Bu durumda, 2008 dönemine ilişkin olarak 31/12/2013 tarihinde dolacak olan tarh zamanaşımı süresinin dolmasından önce yapılan takdire sevk işlemi ile, 213 sayılı Kanunun 4. maddesi uyarınca işlemeye devam eden tarh zamanaşımı süresinin durmuş olduğu, davaya konu tenzil işleminin sebep olduğu uyuşmazlığın … Vergi Mahkemesinin E:… sayılı dosyasında esası incelenerek karara bağlandığı dikkate alındığında, bakılan davada da işin esası incelenerek karar verilmesi gerekirken, dava konusu amme borcunun zamanaşımına uğradığı ve davacının 2008/12 döneminden devreden katma değer vergisinin tenzil edilmesi işleminin hukuka aykırı olduğu gerekçesiyle verilen temyize konu kararda hukuki isabet bulunmadığı sonucuna varılmıştır.

KARAR SONUCU :
Açıklanan nedenlerle;
1. Temyiz isteminin kabulüne,
2. Temyize konu … Bölge İdare Mahkemesi … Vergi Dava Dairesinin … tarih ve E:…, K:… sayılı kararının BOZULMASINA,
3. Yeniden bir karar verilmek üzere dosyanın Vergi Dava Dairesine gönderilmesine, 21/12/2022 tarihinde oyçokluğuyla karar verildi.

(X) KARŞI OY :
213 sayılı Vergi Usul Kanunu’nun 378. maddesinde, vergi mahkemesinde dava açabilmek için verginin tarh edilmesi, cezanın kesilmesi, tadilat ve takdir komisyonları kararlarının tebliğ edilmiş olması; tevkif yoluyla alınan vergilerde istihkak sahiplerine ödemenin yapılmış ve ödemeyi yapan tarafından verginin kesilmiş olması gerektiği belirtilmiştir.

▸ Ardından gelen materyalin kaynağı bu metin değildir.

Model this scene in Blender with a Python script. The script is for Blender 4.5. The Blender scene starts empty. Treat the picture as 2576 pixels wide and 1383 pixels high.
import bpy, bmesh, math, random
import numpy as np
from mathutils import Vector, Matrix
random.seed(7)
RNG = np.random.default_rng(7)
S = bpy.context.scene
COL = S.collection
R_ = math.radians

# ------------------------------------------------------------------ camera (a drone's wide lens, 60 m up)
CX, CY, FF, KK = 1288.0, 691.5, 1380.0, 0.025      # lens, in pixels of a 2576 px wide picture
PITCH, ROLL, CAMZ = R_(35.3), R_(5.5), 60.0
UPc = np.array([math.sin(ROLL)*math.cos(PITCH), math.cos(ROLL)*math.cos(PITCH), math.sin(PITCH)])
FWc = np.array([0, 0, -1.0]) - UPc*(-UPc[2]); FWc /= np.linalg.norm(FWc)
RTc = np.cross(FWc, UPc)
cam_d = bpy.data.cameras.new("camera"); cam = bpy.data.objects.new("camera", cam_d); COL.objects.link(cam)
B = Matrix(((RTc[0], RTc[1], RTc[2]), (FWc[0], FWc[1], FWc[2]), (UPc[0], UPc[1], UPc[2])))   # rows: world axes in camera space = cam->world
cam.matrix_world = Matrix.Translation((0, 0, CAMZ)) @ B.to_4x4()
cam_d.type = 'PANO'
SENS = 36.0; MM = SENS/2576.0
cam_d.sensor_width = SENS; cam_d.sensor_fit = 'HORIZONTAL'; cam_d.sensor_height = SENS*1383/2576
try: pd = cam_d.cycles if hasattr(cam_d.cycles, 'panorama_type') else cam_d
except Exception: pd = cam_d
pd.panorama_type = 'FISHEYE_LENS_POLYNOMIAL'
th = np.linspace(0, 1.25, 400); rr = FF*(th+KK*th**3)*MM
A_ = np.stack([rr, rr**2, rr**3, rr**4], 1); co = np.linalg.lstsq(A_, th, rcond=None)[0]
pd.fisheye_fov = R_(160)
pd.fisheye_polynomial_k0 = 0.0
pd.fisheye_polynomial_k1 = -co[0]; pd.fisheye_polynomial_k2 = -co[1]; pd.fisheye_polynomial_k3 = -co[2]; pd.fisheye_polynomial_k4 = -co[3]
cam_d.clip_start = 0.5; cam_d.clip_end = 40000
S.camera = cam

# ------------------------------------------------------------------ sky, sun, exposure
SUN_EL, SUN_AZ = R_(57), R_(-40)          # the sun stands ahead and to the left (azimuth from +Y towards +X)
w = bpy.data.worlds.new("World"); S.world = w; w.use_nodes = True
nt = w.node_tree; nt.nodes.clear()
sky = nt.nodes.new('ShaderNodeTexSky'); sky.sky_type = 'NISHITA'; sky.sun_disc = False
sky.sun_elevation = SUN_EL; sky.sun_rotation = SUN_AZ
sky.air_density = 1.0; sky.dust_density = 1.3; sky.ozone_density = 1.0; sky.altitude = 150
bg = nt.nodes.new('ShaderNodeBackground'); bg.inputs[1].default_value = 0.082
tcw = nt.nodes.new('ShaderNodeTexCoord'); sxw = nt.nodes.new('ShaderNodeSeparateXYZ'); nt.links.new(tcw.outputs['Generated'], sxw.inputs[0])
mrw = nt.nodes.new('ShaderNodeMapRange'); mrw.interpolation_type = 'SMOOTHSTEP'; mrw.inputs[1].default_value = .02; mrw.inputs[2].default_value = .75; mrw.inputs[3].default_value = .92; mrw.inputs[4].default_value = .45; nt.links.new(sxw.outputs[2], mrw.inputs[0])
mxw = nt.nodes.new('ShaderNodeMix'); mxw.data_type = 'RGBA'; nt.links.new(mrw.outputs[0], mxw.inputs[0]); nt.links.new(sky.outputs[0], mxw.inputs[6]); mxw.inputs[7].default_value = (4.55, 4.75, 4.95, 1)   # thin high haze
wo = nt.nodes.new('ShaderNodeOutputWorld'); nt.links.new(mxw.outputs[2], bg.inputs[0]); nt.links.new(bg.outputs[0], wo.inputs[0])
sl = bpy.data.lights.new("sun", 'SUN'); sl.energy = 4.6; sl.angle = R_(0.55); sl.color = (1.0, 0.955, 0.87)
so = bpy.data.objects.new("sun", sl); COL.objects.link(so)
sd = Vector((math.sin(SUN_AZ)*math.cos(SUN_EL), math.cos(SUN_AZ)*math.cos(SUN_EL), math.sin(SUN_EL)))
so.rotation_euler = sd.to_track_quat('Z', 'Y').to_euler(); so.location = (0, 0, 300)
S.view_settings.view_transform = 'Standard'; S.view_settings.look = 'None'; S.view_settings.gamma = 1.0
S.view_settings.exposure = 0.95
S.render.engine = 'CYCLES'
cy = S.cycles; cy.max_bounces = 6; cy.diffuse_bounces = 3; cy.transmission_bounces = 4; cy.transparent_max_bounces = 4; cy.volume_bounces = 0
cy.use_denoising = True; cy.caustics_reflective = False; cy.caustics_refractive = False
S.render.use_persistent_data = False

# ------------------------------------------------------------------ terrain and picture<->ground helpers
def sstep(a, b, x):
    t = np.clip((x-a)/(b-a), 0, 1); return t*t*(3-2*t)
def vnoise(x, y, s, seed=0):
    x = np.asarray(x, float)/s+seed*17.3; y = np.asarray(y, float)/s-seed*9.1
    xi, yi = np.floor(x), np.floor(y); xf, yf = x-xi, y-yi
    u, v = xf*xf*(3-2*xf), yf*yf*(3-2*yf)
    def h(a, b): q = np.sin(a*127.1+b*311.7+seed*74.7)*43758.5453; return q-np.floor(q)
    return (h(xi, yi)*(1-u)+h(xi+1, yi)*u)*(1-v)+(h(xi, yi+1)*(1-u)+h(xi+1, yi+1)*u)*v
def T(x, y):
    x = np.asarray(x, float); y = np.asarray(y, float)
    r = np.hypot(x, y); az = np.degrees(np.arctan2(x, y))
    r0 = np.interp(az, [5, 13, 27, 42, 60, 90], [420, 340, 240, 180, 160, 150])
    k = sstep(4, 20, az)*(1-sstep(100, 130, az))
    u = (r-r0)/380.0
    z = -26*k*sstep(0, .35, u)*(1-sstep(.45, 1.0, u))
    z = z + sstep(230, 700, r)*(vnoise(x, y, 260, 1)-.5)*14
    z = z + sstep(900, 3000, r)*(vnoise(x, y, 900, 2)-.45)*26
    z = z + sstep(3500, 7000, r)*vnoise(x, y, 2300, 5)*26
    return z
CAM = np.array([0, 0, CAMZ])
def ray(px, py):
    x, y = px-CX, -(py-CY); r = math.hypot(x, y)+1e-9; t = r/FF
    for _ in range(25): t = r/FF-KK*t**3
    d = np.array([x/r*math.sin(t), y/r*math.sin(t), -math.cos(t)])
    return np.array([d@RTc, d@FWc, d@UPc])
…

2577 sayılı İdari Yargılama Usulü Kanunu’nun 2. maddesinin 1/a bendinde, iptal davaları; idari işlemler hakkında yetki, şekil, sebep, konu ve maksat yönlerinden biri ile hukuka aykırı olduklarından dolayı menfaatleri ihlal edilenler tarafından açılan davalar olarak tanımlanmış olup, aynı Kanunun 14/3-d maddesinde; idari davaya konu olacak işlemlerin kesin ve yürütülmesi gereken işlemler olması gerektiği kurala bağlanmıştır.
Dosyasının incelenmesinden; davacı tarafından, 2008 yılı hesap ve işlemlerinin incelenmesi sonucu adına düzenlenen … tarih ve … sayılı Vergi Tekniği Raporu’nun iptali istemiyle bakılan davanın açıldığı anlaşılmaktadır.
Olayda, yukarıda alıntısı yapılan 213 sayılı Kanun’un 378. madde hükmü uyarınca, vergi mahkemesinde dava açabilmek için verginin tarh edilmesi ve cezanın kesilmesi gerekmekte olup, ön (hazırlayıcı) işlem niteliğinde bulunan ve tek başına hukuksal sonuç doğurmayan vergi tekniği raporunun iptali isteminin incelenmesine olanak bulunmamaktadır.
Açıklanan nedenlerle, temyiz isteminin kabulü ve Vergi Dava Dairesi kararının bu gerekçe ile bozulması gerektiği görüşüyle Dairemiz kararına katılmıyorum.